- [Raw data]

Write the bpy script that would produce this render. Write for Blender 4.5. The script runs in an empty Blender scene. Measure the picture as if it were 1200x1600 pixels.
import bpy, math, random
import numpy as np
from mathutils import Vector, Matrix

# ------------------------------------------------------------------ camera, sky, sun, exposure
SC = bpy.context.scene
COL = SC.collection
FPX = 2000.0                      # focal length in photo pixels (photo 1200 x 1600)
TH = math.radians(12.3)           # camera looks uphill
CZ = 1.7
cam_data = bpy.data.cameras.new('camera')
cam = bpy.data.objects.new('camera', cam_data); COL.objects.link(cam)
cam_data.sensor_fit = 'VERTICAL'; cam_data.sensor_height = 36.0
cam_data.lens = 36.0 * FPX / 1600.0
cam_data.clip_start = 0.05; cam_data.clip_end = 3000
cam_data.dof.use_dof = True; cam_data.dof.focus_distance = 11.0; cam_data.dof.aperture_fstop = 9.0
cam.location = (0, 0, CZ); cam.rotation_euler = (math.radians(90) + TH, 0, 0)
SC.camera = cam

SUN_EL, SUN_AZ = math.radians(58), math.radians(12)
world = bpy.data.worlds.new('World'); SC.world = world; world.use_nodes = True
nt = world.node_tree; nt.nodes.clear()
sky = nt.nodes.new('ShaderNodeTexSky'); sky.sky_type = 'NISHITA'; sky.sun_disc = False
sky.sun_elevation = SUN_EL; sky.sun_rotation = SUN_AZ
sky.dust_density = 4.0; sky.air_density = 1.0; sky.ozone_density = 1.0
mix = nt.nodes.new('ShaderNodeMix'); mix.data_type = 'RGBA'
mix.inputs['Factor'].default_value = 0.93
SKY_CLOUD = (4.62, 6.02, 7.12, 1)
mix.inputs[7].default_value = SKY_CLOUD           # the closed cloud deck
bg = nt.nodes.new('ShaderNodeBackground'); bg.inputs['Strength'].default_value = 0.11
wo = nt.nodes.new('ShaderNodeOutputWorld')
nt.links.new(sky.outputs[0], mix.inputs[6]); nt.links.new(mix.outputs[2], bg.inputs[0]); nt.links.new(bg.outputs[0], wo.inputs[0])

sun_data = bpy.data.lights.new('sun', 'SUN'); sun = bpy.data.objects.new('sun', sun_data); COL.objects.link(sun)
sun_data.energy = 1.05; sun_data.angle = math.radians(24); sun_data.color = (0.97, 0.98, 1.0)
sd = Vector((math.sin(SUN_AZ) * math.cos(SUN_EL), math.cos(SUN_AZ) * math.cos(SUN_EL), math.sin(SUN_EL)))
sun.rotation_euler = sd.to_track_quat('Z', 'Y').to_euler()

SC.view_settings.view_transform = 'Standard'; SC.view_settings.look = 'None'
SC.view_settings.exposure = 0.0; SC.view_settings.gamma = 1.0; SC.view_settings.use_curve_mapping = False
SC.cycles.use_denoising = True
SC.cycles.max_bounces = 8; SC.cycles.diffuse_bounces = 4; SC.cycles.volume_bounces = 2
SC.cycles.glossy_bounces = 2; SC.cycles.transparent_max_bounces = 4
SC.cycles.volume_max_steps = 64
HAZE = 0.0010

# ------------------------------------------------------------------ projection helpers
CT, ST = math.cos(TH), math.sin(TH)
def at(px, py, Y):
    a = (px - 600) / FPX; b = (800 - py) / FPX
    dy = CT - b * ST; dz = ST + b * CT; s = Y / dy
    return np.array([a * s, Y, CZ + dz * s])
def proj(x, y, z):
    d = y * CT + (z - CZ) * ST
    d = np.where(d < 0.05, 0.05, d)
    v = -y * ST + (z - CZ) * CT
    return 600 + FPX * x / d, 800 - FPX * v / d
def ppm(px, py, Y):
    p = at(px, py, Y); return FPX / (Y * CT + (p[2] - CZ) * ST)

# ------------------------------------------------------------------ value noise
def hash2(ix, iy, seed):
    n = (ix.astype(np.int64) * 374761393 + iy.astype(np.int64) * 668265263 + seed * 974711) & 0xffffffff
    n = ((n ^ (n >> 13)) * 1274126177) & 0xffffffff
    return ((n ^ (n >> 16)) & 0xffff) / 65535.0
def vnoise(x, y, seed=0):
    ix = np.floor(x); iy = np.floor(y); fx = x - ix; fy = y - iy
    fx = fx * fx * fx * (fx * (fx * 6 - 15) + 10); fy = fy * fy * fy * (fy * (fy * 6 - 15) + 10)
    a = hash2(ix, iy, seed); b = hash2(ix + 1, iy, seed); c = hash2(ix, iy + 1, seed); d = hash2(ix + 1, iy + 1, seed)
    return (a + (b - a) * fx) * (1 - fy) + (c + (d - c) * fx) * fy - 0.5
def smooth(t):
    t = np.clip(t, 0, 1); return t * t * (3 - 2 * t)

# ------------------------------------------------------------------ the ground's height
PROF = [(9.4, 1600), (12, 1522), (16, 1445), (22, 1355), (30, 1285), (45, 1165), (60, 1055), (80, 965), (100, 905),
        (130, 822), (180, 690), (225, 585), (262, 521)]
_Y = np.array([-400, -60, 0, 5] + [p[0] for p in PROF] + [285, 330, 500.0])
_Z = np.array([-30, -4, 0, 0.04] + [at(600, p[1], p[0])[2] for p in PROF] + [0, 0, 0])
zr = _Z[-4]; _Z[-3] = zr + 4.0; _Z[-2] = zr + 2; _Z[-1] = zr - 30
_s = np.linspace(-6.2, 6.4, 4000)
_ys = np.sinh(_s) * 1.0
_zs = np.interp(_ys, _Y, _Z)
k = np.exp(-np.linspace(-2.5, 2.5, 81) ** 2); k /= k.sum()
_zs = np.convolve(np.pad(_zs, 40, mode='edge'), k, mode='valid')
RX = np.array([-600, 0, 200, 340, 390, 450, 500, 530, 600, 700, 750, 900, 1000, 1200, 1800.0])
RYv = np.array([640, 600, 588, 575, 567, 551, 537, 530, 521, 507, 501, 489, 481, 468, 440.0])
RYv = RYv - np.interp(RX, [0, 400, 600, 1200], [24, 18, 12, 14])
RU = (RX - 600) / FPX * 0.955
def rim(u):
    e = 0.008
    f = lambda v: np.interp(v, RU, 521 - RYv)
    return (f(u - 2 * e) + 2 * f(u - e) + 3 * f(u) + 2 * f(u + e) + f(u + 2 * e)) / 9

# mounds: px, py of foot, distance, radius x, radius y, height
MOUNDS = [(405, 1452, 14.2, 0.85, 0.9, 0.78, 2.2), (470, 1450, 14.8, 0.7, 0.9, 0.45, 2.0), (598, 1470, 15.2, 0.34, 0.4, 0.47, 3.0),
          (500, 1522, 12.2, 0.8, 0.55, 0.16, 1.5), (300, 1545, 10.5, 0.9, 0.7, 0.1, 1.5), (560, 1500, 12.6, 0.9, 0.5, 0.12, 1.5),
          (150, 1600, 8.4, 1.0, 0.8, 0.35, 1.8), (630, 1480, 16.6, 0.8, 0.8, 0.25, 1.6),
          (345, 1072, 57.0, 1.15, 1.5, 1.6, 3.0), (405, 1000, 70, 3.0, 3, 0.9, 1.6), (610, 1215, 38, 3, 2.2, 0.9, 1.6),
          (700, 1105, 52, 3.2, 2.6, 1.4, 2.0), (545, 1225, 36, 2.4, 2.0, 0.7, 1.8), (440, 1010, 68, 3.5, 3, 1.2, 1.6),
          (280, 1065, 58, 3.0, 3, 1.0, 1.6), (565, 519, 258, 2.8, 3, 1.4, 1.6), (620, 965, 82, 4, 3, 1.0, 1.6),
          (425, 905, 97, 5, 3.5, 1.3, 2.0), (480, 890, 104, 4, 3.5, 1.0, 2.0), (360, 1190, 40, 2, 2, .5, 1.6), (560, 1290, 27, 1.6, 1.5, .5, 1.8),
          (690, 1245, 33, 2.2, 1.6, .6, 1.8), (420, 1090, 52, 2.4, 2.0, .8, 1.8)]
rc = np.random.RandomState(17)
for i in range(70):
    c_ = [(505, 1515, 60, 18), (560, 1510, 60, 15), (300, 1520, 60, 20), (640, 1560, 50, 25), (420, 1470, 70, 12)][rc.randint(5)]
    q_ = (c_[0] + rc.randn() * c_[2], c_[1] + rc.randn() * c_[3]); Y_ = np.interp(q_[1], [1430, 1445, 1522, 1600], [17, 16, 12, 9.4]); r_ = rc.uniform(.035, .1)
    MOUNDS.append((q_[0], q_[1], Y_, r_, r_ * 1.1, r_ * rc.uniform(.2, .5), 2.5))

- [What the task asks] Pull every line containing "scene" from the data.

- [Task answer]
Write the bpy script that would produce this render. Write for Blender 4.5. The script runs in an empty Blender scene. Measure the picture as if it were 1200x1600 pixels.
SC = bpy.context.scene